▸ SHORT PROBLEM: Reproduce all the lines below exactly and omit the images.

▸ COLLECTED DATA:
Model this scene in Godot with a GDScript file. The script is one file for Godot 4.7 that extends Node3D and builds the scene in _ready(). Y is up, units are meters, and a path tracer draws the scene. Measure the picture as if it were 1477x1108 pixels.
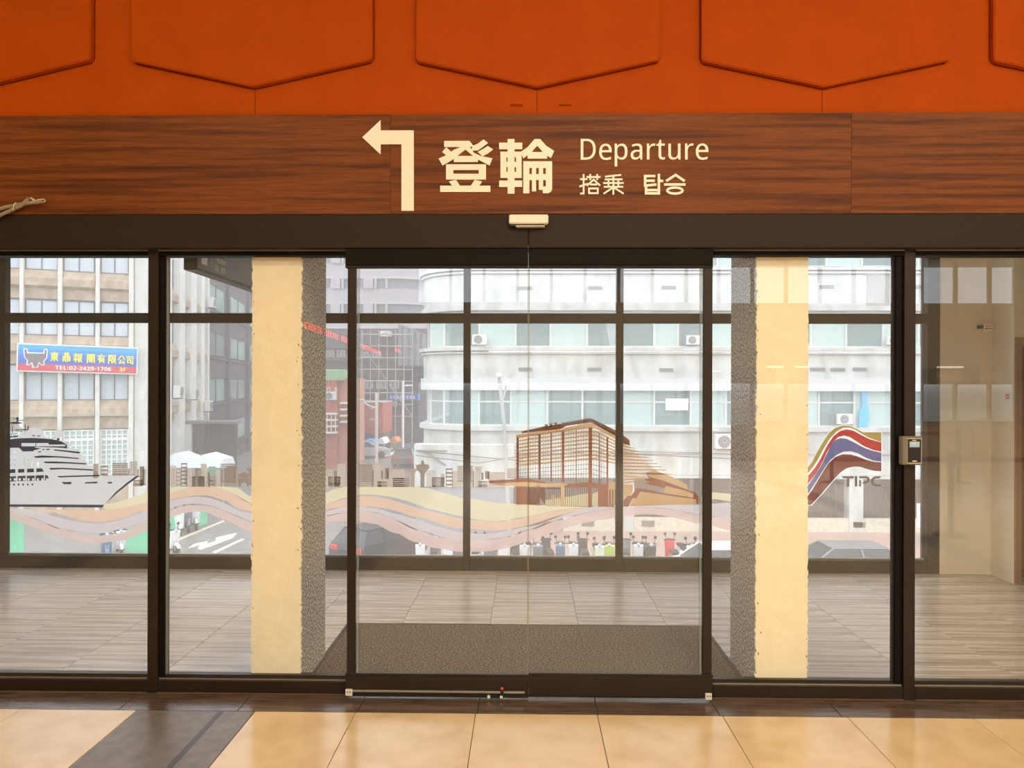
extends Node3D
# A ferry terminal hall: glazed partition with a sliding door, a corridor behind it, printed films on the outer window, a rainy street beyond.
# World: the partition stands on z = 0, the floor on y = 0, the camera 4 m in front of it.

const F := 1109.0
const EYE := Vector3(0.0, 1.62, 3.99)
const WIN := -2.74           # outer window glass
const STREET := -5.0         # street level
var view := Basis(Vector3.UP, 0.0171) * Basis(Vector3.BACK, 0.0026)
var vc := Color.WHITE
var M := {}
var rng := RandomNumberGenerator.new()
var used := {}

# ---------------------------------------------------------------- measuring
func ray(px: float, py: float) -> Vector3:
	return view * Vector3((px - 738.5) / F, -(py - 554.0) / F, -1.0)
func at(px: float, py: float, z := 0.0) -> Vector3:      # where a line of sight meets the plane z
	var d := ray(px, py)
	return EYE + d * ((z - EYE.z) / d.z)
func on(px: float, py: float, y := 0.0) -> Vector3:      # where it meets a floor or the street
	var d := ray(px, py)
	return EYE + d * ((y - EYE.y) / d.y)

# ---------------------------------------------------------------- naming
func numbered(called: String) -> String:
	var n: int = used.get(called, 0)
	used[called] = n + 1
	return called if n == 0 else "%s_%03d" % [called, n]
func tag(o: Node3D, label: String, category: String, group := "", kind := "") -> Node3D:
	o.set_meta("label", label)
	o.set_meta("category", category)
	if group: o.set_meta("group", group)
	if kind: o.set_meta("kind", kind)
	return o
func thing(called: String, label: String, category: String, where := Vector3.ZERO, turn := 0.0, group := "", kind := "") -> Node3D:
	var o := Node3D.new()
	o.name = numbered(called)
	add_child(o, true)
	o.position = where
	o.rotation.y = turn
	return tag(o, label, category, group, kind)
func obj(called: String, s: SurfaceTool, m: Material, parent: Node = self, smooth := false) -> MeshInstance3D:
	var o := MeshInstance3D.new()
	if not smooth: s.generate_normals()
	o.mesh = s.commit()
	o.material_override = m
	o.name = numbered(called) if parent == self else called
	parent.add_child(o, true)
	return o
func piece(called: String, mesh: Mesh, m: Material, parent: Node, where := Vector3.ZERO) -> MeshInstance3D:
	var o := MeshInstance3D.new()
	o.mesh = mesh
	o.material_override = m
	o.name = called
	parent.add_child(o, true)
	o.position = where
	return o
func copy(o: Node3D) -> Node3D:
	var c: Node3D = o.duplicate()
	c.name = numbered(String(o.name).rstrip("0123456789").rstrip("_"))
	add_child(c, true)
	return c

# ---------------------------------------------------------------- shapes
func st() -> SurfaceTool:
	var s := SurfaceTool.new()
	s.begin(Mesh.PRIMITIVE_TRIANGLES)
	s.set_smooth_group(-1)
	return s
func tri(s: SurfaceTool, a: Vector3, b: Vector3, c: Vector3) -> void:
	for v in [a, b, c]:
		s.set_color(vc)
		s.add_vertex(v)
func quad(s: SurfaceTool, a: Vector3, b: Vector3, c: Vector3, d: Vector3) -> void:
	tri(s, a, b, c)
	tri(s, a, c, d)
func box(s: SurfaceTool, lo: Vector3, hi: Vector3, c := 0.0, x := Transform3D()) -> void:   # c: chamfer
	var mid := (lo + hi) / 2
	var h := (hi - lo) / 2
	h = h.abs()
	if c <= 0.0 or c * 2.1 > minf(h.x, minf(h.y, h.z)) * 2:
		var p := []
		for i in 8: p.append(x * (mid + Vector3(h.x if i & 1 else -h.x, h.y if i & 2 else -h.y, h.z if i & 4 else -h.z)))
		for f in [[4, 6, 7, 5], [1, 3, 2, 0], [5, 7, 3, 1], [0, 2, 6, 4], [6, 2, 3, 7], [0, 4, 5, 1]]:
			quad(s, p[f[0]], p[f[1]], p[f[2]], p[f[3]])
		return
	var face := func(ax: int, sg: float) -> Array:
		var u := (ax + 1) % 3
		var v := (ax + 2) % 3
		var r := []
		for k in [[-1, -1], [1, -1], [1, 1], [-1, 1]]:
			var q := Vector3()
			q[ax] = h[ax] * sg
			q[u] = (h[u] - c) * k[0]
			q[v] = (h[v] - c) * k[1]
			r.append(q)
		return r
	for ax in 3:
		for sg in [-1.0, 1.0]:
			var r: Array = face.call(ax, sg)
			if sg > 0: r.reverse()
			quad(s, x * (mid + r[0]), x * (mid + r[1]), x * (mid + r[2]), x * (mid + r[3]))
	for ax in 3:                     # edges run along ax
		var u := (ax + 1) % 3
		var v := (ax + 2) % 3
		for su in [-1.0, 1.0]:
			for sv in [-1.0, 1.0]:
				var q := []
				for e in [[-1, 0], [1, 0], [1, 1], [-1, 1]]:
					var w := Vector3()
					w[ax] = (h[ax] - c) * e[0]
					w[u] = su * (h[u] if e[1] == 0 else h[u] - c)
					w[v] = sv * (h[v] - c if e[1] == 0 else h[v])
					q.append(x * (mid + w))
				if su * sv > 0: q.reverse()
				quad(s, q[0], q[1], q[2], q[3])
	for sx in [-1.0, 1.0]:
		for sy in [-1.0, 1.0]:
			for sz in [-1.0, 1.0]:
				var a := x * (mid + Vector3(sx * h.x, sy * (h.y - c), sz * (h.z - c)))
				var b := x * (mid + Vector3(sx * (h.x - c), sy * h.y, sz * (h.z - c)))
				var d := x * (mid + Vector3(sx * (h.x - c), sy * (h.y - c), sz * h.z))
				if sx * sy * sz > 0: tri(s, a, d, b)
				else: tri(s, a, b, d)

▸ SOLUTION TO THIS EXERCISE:
Model this scene in Godot with a GDScript file. The script is one file for Godot 4.7 that extends Node3D and builds the scene in _ready(). Y is up, units are meters, and a path tracer draws the scene. Measure the picture as if it were 1477x1108 pixels.
extends Node3D
# A ferry terminal hall: glazed partition with a sliding door, a corridor behind it, printed films on the outer window, a rainy street beyond.
# World: the partition stands on z = 0, the floor on y = 0, the camera 4 m in front of it.

const F := 1109.0
const EYE := Vector3(0.0, 1.62, 3.99)
const WIN := -2.74           # outer window glass
const STREET := -5.0         # street level
var view := Basis(Vector3.UP, 0.0171) * Basis(Vector3.BACK, 0.0026)
var vc := Color.WHITE
var M := {}
var rng := RandomNumberGenerator.new()
var used := {}

# ---------------------------------------------------------------- measuring
func ray(px: float, py: float) -> Vector3:
	return view * Vector3((px - 738.5) / F, -(py - 554.0) / F, -1.0)
func at(px: float, py: float, z := 0.0) -> Vector3:      # where a line of sight meets the plane z
	var d := ray(px, py)
	return EYE + d * ((z - EYE.z) / d.z)
func on(px: float, py: float, y := 0.0) -> Vector3:      # where it meets a floor or the street
	var d := ray(px, py)
	return EYE + d * ((y - EYE.y) / d.y)

# ---------------------------------------------------------------- naming
func numbered(called: String) -> String:
	var n: int = used.get(called, 0)
	used[called] = n + 1
	return called if n == 0 else "%s_%03d" % [called, n]
func tag(o: Node3D, label: String, category: String, group := "", kind := "") -> Node3D:
	o.set_meta("label", label)
	o.set_meta("category", category)
	if group: o.set_meta("group", group)
	if kind: o.set_meta("kind", kind)
	return o
func thing(called: String, label: String, category: String, where := Vector3.ZERO, turn := 0.0, group := "", kind := "") -> Node3D:
	var o := Node3D.new()
	o.name = numbered(called)
	add_child(o, true)
	o.position = where
	o.rotation.y = turn
	return tag(o, label, category, group, kind)
func obj(called: String, s: SurfaceTool, m: Material, parent: Node = self, smooth := false) -> MeshInstance3D:
	var o := MeshInstance3D.new()
	if not smooth: s.generate_normals()
	o.mesh = s.commit()
	o.material_override = m
	o.name = numbered(called) if parent == self else called
	parent.add_child(o, true)
	return o
func piece(called: String, mesh: Mesh, m: Material, parent: Node, where := Vector3.ZERO) -> MeshInstance3D:
	var o := MeshInstance3D.new()
	o.mesh = mesh
	o.material_override = m
	o.name = called
	parent.add_child(o, true)
	o.position = where
	return o
func copy(o: Node3D) -> Node3D:
	var c: Node3D = o.duplicate()
	c.name = numbered(String(o.name).rstrip("0123456789").rstrip("_"))
	add_child(c, true)
	return c

# ---------------------------------------------------------------- shapes
func st() -> SurfaceTool:
	var s := SurfaceTool.new()
	s.begin(Mesh.PRIMITIVE_TRIANGLES)
	s.set_smooth_group(-1)
	return s
func tri(s: SurfaceTool, a: Vector3, b: Vector3, c: Vector3) -> void:
	for v in [a, b, c]:
		s.set_color(vc)
		s.add_vertex(v)
func quad(s: SurfaceTool, a: Vector3, b: Vector3, c: Vector3, d: Vector3) -> void:
	tri(s, a, b, c)
	tri(s, a, c, d)
func box(s: SurfaceTool, lo: Vector3, hi: Vector3, c := 0.0, x := Transform3D()) -> void:   # c: chamfer
	var mid := (lo + hi) / 2
	var h := (hi - lo) / 2
	h = h.abs()
	if c <= 0.0 or c * 2.1 > minf(h.x, minf(h.y, h.z)) * 2:
		var p := []
		for i in 8: p.append(x * (mid + Vector3(h.x if i & 1 else -h.x, h.y if i & 2 else -h.y, h.z if i & 4 else -h.z)))
		for f in [[4, 6, 7, 5], [1, 3, 2, 0], [5, 7, 3, 1], [0, 2, 6, 4], [6, 2, 3, 7], [0, 4, 5, 1]]:
			quad(s, p[f[0]], p[f[1]], p[f[2]], p[f[3]])
		return
	var face := func(ax: int, sg: float) -> Array:
		var u := (ax + 1) % 3
		var v := (ax + 2) % 3
		var r := []
		for k in [[-1, -1], [1, -1], [1, 1], [-1, 1]]:
			var q := Vector3()
			q[ax] = h[ax] * sg
			q[u] = (h[u] - c) * k[0]
			q[v] = (h[v] - c) * k[1]
			r.append(q)
		return r
	for ax in 3:
		for sg in [-1.0, 1.0]:
			var r: Array = face.call(ax, sg)
			if sg > 0: r.reverse()
			quad(s, x * (mid + r[0]), x * (mid + r[1]), x * (mid + r[2]), x * (mid + r[3]))
	for ax in 3:                     # edges run along ax
		var u := (ax + 1) % 3
		var v := (ax + 2) % 3
		for su in [-1.0, 1.0]:
			for sv in [-1.0, 1.0]:
				var q := []
				for e in [[-1, 0], [1, 0], [1, 1], [-1, 1]]:
					var w := Vector3()
					w[ax] = (h[ax] - c) * e[0]
					w[u] = su * (h[u] if e[1] == 0 else h[u] - c)
					w[v] = sv * (h[v] - c if e[1] == 0 else h[v])
					q.append(x * (mid + w))
				if su * sv > 0: q.reverse()
				quad(s, q[0], q[1], q[2], q[3])
	for sx in [-1.0, 1.0]:
		for sy in [-1.0, 1.0]:
			for sz in [-1.0, 1.0]:
				var a := x * (mid + Vector3(sx * h.x, sy * (h.y - c), sz * (h.z - c)))
				var b := x * (mid + Vector3(sx * (h.x - c), sy * h.y, sz * (h.z - c)))
				var d := x * (mid + Vector3(sx * (h.x - c), sy * (h.y - c), sz * h.z))
				if sx * sy * sz > 0: tri(s, a, d, b)
				else: tri(s, a, b, d)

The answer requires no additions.